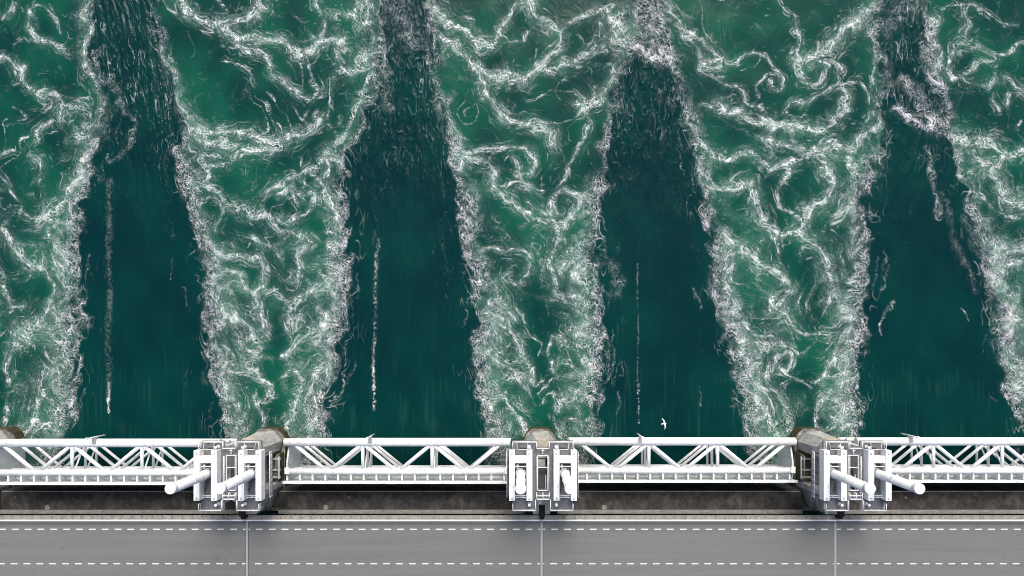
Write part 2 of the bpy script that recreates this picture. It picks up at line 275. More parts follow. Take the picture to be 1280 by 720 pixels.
    milk = milk*np.clip(.65+.8*noise(A1/17, B1/17, 71)+.45*noise(A2/7, B2/7, 76)+.35*(lace-.3), .1, 1.6)
    faint = np.clip(c3, 0, 1)*(.03+.11*sstep(420, 520, V))*inside*sstep(-.3, .5, noise(U/30, V/40, 77))
    milk = np.clip(milk*(.92-.27*sstep(300, 480, V))+faint, 0, 1)
    wild = np.clip(.55*R+.45*band+.2*S, 0, 1)
    hgt = .10*s1*wild+.05*s2*wild+.11*c2*inside*fan+.17*c4*inside*(.18+fan)+.02*c3*inside+.16*s3*(wild*.8+.03)+.10*foam*(1+s1)*.6+.012*noise(A1/5, B1/9, 72)+.12*noise(U/40, V/40, 73)*(1-inside*.6)
    band = np.clip(bd*sstep(.2, .7, bd), 0, 1)*sstep(-26, -6, J)
    return U, V, band.astype(np.float32), foam.astype(np.float32), milk.astype(np.float32), inside.astype(np.float32), hgt.astype(np.float32)

random.seed(11)
scene = bpy.context.scene
COL = scene.collection
R = math.radians
H = 105.0; FPX = 858.0; NX = 652.0; NY = 430.0     # drone height over the road deck, focal length in photo pixels, point straight below
WATER = -11.5
def mx(px, z): return (px-NX)*(H-z)/FPX            # measuring the photograph at a known height
def my(py, z): return -(py-NY)*(H-z)/FPX
def keep(o, label=None, cat=None, group=None, kind=None):
    for k, v in (('label', label), ('category', cat), ('group', group), ('kind', kind)):
        if v: o[k] = v
    return o
# ---------------------------------------------------------------- materials
def mat(name):
    m = bpy.data.materials.new(name); m.use_nodes = True
    nt = m.node_tree; b = nt.nodes['Principled BSDF']
    return m, nt, b
def node(nt, t, **kw):
    n = nt.nodes.new(t)
    for k, v in kw.items():
        if hasattr(n, k): setattr(n, k, v)
        else: n.inputs[k].default_value = v
    return n
def noise_ramp(nt, scale, stops, detail=6, rough=.6, coord='Object', stretch=None, dist=0):
    tc = node(nt, 'ShaderNodeTexCoord'); src = tc.outputs[coord]
    if stretch:
        mp = node(nt, 'ShaderNodeMapping'); mp.inputs['Scale'].default_value = stretch
        nt.links.new(src, mp.inputs[0]); src = mp.outputs[0]
    n = node(nt, 'ShaderNodeTexNoise'); n.inputs['Scale'].default_value = scale; n.inputs['Detail'].default_value = detail
    n.inputs['Roughness'].default_value = rough; n.inputs['Distortion'].default_value = dist
    nt.links.new(src, n.inputs['Vector'])
    r = node(nt, 'ShaderNodeValToRGB'); e = r.color_ramp.elements
    while len(e) < len(stops): e.new(.5)
    for el, (p, c) in zip(e, stops):
        el.position = p; el.color = (*c, 1) if len(c) == 3 else c
    nt.links.new(n.outputs[0], r.inputs[0])
    return r.outputs[0], n.outputs[0]
def mixc(nt, fac, a, b, mode='MIX'):
    m = node(nt, 'ShaderNodeMix', data_type='RGBA', blend_type=mode)
    for i, v in ((0, fac), (6, a), (7, b)):
        if hasattr(v, 'is_linked') or hasattr(v, 'links'): nt.links.new(v, m.inputs[i])
        else: m.inputs[i].default_value = v if i == 0 else (*v, 1)
    return m.outputs[2]
def bump(nt, b, h, strength=.3, dist=.05):
    bp = node(nt, 'ShaderNodeBump'); bp.inputs['Strength'].default_value = strength; bp.inputs['Distance'].default_value = dist
    nt.links.new(h, bp.inputs['Height']); nt.links.new(bp.outputs[0], b.inputs['Normal'])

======

◆ Exercise description ◆
Using the material above, return every line exactly as it appears, minus the pictures.

◆ Complete answer ◆
Write part 2 of the bpy script that recreates this picture. It picks up at line 275. More parts follow. Take the picture to be 1280 by 720 pixels.
    milk = milk*np.clip(.65+.8*noise(A1/17, B1/17, 71)+.45*noise(A2/7, B2/7, 76)+.35*(lace-.3), .1, 1.6)
    faint = np.clip(c3, 0, 1)*(.03+.11*sstep(420, 520, V))*inside*sstep(-.3, .5, noise(U/30, V/40, 77))
    milk = np.clip(milk*(.92-.27*sstep(300, 480, V))+faint, 0, 1)
    wild = np.clip(.55*R+.45*band+.2*S, 0, 1)
    hgt = .10*s1*wild+.05*s2*wild+.11*c2*inside*fan+.17*c4*inside*(.18+fan)+.02*c3*inside+.16*s3*(wild*.8+.03)+.10*foam*(1+s1)*.6+.012*noise(A1/5, B1/9, 72)+.12*noise(U/40, V/40, 73)*(1-inside*.6)
    band = np.clip(bd*sstep(.2, .7, bd), 0, 1)*sstep(-26, -6, J)
    return U, V, band.astype(np.float32), foam.astype(np.float32), milk.astype(np.float32), inside.astype(np.float32), hgt.astype(np.float32)

random.seed(11)
scene = bpy.context.scene
COL = scene.collection
R = math.radians
H = 105.0; FPX = 858.0; NX = 652.0; NY = 430.0     # drone height over the road deck, focal length in photo pixels, point straight below
WATER = -11.5
def mx(px, z): return (px-NX)*(H-z)/FPX            # measuring the photograph at a known height
def my(py, z): return -(py-NY)*(H-z)/FPX
def keep(o, label=None, cat=None, group=None, kind=None):
    for k, v in (('label', label), ('category', cat), ('group', group), ('kind', kind)):
        if v: o[k] = v
    return o
# ---------------------------------------------------------------- materials
def mat(name):
    m = bpy.data.materials.new(name); m.use_nodes = True
    nt = m.node_tree; b = nt.nodes['Principled BSDF']
    return m, nt, b
def node(nt, t, **kw):
    n = nt.nodes.new(t)
    for k, v in kw.items():
        if hasattr(n, k): setattr(n, k, v)
        else: n.inputs[k].default_value = v
    return n
def noise_ramp(nt, scale, stops, detail=6, rough=.6, coord='Object', stretch=None, dist=0):
    tc = node(nt, 'ShaderNodeTexCoord'); src = tc.outputs[coord]
    if stretch:
        mp = node(nt, 'ShaderNodeMapping'); mp.inputs['Scale'].default_value = stretch
        nt.links.new(src, mp.inputs[0]); src = mp.outputs[0]
    n = node(nt, 'ShaderNodeTexNoise'); n.inputs['Scale'].default_value = scale; n.inputs['Detail'].default_value = detail
    n.inputs['Roughness'].default_value = rough; n.inputs['Distortion'].default_value = dist
    nt.links.new(src, n.inputs['Vector'])
    r = node(nt, 'ShaderNodeValToRGB'); e = r.color_ramp.elements
    while len(e) < len(stops): e.new(.5)
    for el, (p, c) in zip(e, stops):
        el.position = p; el.color = (*c, 1) if len(c) == 3 else c
    nt.links.new(n.outputs[0], r.inputs[0])
    return r.outputs[0], n.outputs[0]
def mixc(nt, fac, a, b, mode='MIX'):
    m = node(nt, 'ShaderNodeMix', data_type='RGBA', blend_type=mode)
    for i, v in ((0, fac), (6, a), (7, b)):
        if hasattr(v, 'is_linked') or hasattr(v, 'links'): nt.links.new(v, m.inputs[i])
        else: m.inputs[i].default_value = v if i == 0 else (*v, 1)
    return m.outputs[2]
def bump(nt, b, h, strength=.3, dist=.05):
    bp = node(nt, 'ShaderNodeBump'); bp.inputs['Strength'].default_value = strength; bp.inputs['Distance'].default_value = dist
    nt.links.new(h, bp.inputs['Height']); nt.links.new(bp.outputs[0], b.inputs['Normal'])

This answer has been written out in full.